Friday, July 21, 2017

Cloud earns big profit for Microsoft; Change management as a precise science; Oil declines as supplies surge

1 Cloud earns big profit for Microsoft (khaleej Times) Microsoft reported that its quarterly earnings was lifted on the back of its shift to focusing on computing services hosted in the Internet cloud. The US technology giant said it made a profit of $6.5 billion in the recently-ended quarter as revenue rose to $23.3 billion.

About $7.4 billion of the revenue in the quarter came from "intelligent cloud" offerings that are part of Microsoft shedding its legacy of packaged software and embracing a future in which computing power is hosted online as a service. "Innovation across our cloud platforms drove strong results this quarter," Microsoft chief executive Satya Nadella said in a statement.
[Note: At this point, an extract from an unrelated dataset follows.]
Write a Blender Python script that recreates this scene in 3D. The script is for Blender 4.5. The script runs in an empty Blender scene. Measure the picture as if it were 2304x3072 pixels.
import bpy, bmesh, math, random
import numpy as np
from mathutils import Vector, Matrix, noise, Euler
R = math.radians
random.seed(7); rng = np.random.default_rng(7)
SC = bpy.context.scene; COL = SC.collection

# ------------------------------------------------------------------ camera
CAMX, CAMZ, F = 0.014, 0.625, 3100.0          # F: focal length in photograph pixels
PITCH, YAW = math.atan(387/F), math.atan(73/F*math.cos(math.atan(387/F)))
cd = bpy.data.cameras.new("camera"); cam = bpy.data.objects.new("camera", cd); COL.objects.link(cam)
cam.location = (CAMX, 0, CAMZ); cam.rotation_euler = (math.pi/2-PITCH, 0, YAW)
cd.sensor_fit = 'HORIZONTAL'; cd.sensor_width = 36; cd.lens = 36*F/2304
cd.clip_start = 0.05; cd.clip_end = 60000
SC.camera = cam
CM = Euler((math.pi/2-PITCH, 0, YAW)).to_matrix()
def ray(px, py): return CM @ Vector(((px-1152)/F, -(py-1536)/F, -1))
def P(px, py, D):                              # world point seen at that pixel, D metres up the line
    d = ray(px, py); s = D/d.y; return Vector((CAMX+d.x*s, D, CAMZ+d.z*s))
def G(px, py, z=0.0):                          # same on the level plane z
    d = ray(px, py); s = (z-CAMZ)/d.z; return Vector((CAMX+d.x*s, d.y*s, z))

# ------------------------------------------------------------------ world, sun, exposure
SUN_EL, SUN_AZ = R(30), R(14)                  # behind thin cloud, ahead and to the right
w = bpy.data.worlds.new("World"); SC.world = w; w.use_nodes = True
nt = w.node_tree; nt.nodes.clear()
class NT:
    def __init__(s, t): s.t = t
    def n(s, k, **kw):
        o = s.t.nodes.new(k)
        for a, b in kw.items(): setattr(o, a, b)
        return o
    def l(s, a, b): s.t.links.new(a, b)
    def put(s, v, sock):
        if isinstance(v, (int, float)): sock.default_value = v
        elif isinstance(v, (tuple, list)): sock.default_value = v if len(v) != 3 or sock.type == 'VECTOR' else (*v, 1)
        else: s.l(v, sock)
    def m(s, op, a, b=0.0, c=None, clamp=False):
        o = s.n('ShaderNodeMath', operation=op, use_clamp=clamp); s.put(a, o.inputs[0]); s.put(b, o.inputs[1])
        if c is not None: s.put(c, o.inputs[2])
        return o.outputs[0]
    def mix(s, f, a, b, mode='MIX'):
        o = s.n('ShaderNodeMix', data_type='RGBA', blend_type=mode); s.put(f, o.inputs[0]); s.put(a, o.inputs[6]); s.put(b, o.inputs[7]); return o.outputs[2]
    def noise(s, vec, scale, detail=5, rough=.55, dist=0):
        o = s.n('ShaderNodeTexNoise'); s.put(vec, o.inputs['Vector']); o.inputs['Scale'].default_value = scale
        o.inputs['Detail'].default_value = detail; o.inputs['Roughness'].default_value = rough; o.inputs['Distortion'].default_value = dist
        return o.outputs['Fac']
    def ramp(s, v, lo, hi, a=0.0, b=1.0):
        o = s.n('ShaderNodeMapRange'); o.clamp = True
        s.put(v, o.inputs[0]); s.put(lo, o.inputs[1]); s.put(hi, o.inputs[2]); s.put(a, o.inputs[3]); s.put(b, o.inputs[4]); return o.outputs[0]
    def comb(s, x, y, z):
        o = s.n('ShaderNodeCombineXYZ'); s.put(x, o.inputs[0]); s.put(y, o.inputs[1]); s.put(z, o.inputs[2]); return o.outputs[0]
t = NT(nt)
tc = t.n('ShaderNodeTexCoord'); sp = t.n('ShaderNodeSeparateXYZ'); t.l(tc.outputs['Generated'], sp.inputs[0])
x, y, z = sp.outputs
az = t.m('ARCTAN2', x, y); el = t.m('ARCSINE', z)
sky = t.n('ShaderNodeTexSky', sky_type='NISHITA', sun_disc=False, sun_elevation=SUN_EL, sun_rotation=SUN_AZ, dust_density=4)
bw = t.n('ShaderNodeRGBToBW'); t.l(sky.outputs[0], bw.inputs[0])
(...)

Microsoft uses the term "intelligent cloud" to refer to services that let businesses take advantage of computing power online in its data centres, coupled with insights or analysis by artificial intelligence software.

The pioneering software firm had more than 121,000 employees worldwide at the end of March, according to its website. It is seeking to be a first port-of-call for businesses relying on cloud computing, as the industry moves away from packaged software. Microsoft's cloud computing platform will be used outside China for collaboration by members of a self-driving car alliance formed by Chinese Internet search giant Baidu, the companies announced this week.

2 Change management as a precise science (Aisha Sarwari in Dawn) Change management in an ever changing world is perhaps the most important thing a corporation can invest in today. Fast-paced changes in organisational structure and mission, objectives and goals need rapid response from senior management and this is where the doctrine of change management graduates from an art into a precise science.

You can never over-communicate when you ask your organisation to change. Employees are fearful and apprehensive of change. Few executives realise that change communication is less about driving change within an organisation than it is about the models of communication used to convey messages to the target stakeholders. The bottom line is that the old methods no longer work.

What should this communication aim to achieve? First it must counter resistance from the employees and align them to the overall strategic direction of the organisation. This can be achieved by providing counselling to overcome change-related fears or apprehensions.

Secondly, it should inform the stakeholders about the reasons why the change is being effected, the benefits of successful implementation of such change as well as the details of the change (the modalities and logistics of change). The communication must also devise an implementable plan for re-training and re-educating key members of the organisation.

3 Oil declines as supplies surge (Gulf News) Oil declined after tanker-tracker Petro-Logistics SA said Opec’s supply in July will be the highest this year. Futures fell as much as 0.5 per cent in New York, erasing a weekly gain. Supply from Opec members is set to exceed 33 million barrels a day this month, more than 600,000 barrels a day higher than the first-half average, according to Petro-Logistics.

The data could reinforce scepticism about the effectiveness of the Organisation of Petroleum Exporting Countries’ production cuts as officials from the group gather for meetings in St. Petersburg, Russia.

Oil remains in a bear market on concern that growing output in the US, Libya and Nigeria is offsetting other producers’ curbs, meaning stockpiles aren’t shrinking fast enough. The report from Petro-Logistics found that Saudi Arabia, the UAE and Nigeria are behind the extra barrels. The latter is exempt from making cuts as it tries to recover from disruption due to theft, sabotage and attacks by rebels.